Using the In-Memory Cache

The following examples show how to use the cache API in plugins:

# Store values in the trigger-specific namespace
influxdb3_local.cache.put("last_processed_time", time.time())
influxdb3_local.cache.put("error_count", 0)
influxdb3_local.cache.put("processed_records", {"total": 0, "errors": 0})

# Store values with expiration
influxdb3_local.cache.put("temp_data", {"value": 42}, ttl=300)  # Expires in 5 minutes
influxdb3_local.cache.put("auth_token", "t0k3n", ttl=3600)     # Expires in 1 hour

# Store values in the global namespace
influxdb3_local.cache.put("app_config", {"version": "1.0.2"}, use_global=True)
influxdb3_local.cache.put("global_counter", 0, use_global=True)

# Retrieve values
last_time = influxdb3_local.cache.get("last_processed_time")
auth = influxdb3_local.cache.get("auth_token")
config = influxdb3_local.cache.get("app_config", use_global=True)

# Provide defaults for missing keys
missing = influxdb3_local.cache.get("missing_key", default="Not found")
count = influxdb3_local.cache.get("visit_count", default=0)

# Delete cached values
influxdb3_local.cache.delete("temp_data")
influxdb3_local.cache.delete("app_config", use_global=True)

Example: Maintaining State Between Executions

This example shows a WAL plugin that uses the cache to maintain a counter across executions:

def process_writes(influxdb3_local, table_batches, args=None):
    # Get the current counter value or default to 0
    counter = influxdb3_local.cache.get("execution_counter", default=0)
    
    # Increment the counter
    counter += 1
    
    # Store the updated counter back in the cache
    influxdb3_local.cache.put("execution_counter", counter)
    
    influxdb3_local.info(f"This plugin has been executed {counter} times")
    
    # Process writes normally...

Example: Sharing Configuration Across Triggers

One benefit of using a global namespace is being more responsive to changing conditions. This example demonstrates using the global namespace to share configuration, so a scheduled call can check thresholds placed by prior trigger calls, without making a query to the DB itself:

def process_scheduled_call(influxdb3_local, time, args=None):
    # Check if we have cached configuration
    config = influxdb3_local.cache.get("alert_config", use_global=True)
    
    if not config:
        # Load configuration from database
        results = influxdb3_local.query("SELECT * FROM system.alert_config")
        
        # Transform query results into config object
        config = {row["name"]: row["value"] for row in results}
        
        # Cache the configuration with a 5-minute TTL
        influxdb3_local.cache.put("alert_config", config, ttl=300, use_global=True)
        influxdb3_local.info("Loaded fresh configuration from database")
    else:
        influxdb3_local.info("Using cached configuration")
    
    # Use the configuration
    threshold = float(config.get("cpu_threshold", "90.0"))
    # ...

The cache is designed to support stateful operations while maintaining isolation between different triggers. Use the trigger-specific namespace for most operations and the global namespace only when data sharing across triggers is necessary.

Best Practices

Use TTL Appropriately

Set realistic expiration times based on how frequently data changes.

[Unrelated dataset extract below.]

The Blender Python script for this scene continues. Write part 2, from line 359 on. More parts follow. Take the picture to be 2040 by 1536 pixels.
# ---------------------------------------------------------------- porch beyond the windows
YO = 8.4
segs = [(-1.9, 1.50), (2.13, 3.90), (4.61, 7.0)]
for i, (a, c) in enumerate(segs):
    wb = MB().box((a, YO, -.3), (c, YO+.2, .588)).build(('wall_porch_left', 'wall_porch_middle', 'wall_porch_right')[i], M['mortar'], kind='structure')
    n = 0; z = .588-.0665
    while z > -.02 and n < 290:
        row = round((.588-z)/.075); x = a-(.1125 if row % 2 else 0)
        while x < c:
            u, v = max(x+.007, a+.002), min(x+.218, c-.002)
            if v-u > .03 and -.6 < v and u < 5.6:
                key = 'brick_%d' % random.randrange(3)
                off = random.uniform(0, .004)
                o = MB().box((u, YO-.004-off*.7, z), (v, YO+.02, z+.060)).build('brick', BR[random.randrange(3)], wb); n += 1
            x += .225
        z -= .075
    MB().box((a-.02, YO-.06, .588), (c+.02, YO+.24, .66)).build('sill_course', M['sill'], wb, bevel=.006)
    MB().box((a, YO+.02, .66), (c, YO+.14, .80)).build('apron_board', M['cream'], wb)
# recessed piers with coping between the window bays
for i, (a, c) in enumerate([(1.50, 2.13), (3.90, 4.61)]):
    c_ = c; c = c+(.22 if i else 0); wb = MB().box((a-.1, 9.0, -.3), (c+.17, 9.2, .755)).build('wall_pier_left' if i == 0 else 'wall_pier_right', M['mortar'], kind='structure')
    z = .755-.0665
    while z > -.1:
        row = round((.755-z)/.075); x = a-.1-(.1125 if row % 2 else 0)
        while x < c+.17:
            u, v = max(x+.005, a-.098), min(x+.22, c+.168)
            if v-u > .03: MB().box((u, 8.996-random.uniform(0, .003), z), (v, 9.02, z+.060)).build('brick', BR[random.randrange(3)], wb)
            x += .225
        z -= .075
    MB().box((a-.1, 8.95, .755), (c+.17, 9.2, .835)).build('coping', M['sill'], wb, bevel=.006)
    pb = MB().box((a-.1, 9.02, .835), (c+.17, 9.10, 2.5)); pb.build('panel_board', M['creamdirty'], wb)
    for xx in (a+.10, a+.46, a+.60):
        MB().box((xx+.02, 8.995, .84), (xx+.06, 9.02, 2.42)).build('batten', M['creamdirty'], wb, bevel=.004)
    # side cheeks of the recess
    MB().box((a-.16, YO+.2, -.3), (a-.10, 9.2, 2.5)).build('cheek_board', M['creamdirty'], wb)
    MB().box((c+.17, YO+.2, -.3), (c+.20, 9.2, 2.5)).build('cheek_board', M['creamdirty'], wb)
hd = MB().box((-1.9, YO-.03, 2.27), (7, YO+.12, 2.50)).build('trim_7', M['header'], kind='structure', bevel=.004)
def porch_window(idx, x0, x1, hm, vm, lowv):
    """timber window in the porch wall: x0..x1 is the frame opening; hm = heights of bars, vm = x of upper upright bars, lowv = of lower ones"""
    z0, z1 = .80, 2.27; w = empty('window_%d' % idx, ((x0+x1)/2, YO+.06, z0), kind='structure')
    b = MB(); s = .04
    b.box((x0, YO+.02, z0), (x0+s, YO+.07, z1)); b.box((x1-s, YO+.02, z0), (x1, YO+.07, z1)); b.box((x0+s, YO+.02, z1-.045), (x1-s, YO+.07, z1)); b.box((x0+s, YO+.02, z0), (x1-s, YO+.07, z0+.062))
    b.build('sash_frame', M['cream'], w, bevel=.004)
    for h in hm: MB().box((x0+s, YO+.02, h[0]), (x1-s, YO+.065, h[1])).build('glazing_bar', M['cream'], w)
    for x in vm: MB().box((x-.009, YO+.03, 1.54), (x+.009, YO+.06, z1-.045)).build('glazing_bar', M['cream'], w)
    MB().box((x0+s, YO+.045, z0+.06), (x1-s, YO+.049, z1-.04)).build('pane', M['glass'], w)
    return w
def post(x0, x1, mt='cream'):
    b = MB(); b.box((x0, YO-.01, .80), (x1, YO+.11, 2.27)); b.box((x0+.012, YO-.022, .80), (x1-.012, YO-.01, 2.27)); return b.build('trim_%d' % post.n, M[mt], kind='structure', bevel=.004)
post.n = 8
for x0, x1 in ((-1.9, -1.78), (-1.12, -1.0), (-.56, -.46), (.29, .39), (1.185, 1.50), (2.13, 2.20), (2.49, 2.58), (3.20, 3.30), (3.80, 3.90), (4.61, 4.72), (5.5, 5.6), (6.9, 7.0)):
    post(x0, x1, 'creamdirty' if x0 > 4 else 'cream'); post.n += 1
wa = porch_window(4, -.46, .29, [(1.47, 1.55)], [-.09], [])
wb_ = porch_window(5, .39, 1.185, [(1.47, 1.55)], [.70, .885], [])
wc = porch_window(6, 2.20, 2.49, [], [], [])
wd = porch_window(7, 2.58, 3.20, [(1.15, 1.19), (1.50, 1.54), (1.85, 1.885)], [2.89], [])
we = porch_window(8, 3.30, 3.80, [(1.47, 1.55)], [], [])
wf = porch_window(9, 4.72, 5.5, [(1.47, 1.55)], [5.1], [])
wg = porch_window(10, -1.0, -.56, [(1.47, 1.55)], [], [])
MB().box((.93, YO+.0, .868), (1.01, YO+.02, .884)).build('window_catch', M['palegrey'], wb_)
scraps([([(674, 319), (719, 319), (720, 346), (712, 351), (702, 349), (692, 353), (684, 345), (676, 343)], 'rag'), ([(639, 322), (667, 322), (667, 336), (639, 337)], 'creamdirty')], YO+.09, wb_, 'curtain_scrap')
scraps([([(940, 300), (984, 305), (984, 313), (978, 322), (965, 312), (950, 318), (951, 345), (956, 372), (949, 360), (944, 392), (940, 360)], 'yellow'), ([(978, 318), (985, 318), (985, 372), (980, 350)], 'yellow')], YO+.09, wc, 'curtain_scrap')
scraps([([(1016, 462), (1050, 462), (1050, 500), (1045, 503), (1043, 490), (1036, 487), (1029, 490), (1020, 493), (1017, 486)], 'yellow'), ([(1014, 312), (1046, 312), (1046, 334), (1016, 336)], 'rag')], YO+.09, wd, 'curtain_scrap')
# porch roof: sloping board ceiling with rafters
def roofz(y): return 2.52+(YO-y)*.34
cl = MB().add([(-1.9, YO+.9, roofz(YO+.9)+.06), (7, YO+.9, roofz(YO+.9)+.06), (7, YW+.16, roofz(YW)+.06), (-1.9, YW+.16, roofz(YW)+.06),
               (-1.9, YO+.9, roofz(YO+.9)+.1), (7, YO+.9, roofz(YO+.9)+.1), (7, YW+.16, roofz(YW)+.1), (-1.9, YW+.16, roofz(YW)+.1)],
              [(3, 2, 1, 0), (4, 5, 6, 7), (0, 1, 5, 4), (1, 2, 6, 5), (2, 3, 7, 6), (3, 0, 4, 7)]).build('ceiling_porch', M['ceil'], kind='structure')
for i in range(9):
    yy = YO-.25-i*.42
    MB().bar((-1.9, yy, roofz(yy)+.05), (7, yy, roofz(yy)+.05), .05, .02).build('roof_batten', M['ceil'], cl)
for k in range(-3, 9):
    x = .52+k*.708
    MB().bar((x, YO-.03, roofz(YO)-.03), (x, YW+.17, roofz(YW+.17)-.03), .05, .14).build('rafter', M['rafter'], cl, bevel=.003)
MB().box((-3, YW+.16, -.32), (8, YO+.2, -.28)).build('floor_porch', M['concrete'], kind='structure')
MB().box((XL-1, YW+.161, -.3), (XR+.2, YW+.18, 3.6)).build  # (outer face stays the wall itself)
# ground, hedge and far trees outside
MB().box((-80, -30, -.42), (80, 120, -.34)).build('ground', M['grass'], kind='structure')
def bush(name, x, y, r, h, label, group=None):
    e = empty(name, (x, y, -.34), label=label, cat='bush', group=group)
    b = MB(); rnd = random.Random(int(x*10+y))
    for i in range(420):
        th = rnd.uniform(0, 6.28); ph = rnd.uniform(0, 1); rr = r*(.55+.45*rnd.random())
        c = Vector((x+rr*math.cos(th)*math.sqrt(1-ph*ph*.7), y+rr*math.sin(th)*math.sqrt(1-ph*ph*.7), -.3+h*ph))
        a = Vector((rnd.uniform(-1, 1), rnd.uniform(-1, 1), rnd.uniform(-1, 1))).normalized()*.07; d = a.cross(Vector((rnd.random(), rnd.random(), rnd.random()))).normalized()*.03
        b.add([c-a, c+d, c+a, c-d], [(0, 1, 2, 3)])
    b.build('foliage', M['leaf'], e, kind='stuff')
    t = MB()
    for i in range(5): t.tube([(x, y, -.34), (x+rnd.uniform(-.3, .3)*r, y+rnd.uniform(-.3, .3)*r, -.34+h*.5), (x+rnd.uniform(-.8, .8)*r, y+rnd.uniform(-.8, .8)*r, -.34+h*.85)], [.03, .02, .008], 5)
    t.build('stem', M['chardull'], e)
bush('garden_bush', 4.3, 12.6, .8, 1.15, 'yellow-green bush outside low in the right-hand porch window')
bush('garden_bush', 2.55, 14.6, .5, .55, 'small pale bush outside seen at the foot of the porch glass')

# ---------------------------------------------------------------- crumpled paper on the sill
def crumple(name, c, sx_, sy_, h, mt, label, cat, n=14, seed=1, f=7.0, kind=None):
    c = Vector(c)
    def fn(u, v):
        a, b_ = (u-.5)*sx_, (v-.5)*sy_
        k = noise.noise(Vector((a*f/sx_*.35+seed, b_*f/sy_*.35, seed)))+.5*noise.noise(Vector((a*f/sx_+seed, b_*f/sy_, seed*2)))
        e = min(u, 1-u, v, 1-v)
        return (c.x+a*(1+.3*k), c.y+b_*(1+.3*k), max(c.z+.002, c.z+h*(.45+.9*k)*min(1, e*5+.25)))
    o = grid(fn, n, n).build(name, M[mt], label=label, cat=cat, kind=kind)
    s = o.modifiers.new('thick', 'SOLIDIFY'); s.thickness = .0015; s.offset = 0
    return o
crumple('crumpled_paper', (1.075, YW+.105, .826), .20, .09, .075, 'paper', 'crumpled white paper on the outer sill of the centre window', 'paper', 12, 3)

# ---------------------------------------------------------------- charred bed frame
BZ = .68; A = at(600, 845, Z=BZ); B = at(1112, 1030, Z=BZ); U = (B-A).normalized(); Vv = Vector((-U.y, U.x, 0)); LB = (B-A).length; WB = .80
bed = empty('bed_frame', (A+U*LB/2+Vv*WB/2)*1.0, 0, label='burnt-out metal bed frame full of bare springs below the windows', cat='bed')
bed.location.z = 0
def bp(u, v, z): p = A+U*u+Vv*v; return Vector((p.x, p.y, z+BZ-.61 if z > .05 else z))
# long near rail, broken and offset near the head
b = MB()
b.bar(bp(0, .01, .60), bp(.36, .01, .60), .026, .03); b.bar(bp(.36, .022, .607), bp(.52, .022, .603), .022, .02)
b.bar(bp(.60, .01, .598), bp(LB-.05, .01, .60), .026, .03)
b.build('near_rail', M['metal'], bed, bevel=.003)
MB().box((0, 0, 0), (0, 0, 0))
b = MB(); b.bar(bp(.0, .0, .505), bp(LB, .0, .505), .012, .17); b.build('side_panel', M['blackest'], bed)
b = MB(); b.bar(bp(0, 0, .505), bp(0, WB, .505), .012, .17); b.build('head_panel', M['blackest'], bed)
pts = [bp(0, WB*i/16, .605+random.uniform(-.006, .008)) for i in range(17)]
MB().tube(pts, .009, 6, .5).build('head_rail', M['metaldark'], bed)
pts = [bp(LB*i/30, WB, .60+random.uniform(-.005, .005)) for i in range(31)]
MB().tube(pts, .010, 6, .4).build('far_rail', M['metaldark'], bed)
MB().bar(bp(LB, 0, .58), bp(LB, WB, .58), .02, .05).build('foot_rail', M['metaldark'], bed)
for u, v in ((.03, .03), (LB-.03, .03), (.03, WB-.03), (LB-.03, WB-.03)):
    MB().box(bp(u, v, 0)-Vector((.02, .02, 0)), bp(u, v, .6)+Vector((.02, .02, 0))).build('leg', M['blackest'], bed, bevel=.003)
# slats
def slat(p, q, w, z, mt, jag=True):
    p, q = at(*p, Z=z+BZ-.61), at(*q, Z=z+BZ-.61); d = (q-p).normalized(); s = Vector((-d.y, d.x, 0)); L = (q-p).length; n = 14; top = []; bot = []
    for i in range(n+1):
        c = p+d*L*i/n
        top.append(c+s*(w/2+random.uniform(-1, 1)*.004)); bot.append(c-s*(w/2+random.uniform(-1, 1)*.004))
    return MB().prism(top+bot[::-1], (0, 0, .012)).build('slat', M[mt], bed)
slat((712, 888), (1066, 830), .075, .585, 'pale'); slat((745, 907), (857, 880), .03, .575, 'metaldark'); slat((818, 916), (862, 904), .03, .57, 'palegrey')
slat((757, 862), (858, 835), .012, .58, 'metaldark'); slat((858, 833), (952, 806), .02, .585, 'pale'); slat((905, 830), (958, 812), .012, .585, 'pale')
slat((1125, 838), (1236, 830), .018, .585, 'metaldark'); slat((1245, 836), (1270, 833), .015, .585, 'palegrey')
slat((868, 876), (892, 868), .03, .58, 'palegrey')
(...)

# Cache external API responses for 5 minutes  
influxdb3_local.cache.put("weather_data", api_response, ttl=300)

Cache Computation Results

Store the results of expensive calculations that need to be utilized frequently.

# Cache aggregated statistics  
influxdb3_local.cache.put("daily_stats", calculate_statistics(data), ttl=3600)

Implement Cache Warm-Up

Prime the cache at startup for critical data. This can be especially useful for global namespace data where multiple triggers will need this data.

# Check if cache needs to be initialized  
if not influxdb3_local.cache.get("lookup_table"):   
    influxdb3_local.cache.put("lookup_table", load_lookup_data())

Cache Limitations

• Memory Usage: Since cache contents are stored in memory, monitor your memory usage when caching large datasets.
• Server Restarts: The cache is cleared when the server restarts, so it's recommended you design your plugins to handle cache initialization (as noted above).
• Concurrency: Be cautious when multiple trigger instances might update the same cache key simultaneously to prevent inaccurate or out-of-date data access.